“Fannie Mae and Freddie Mac are failing and the only way to really save them – and American taxpayers – may be to take them over.”
So begins Too big to fail, from those crazy kids at the San Francisco Chronicle editorial desk. But, they continue:

Global investors are wise to the institutions’ problems, and they’re not going to keep throwing good money after bad. If only [Treasury Secretary Henry] Paulson and [Federal Reserve Chief Ben] Bernanke felt the same.

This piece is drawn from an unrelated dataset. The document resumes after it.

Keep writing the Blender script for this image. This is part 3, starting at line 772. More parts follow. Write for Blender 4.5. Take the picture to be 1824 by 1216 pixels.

Instead, they’re going wobbly about the need for a wholesale restructuring of Fannie Mae and Freddie Mac that would return the institutions to their pre-1968 form as entirely government enterprises. Claiming only a minority stake in them would make their Wall Street friends happy and fit with conservative ideology, but it’s bad for taxpayers and bad for the country’s financial health. If taxpayers are going to be on the hook for the companies’ mistakes, why can’t we share some of the companies’ still-enormous assets? And if we have to pay through the nose for the mistakes of private investors, why can’t we have a say in the way they run their businesses? (Hint: it would involve a return to plain-vanilla lending and thorough regulation, instead of all the envelope-pushing lending that the two giants engaged in over the last few years.)

Internalizing profits and outsourcing risk is a time-honored tradition. Trouble is, it may be unstable as well as immoral.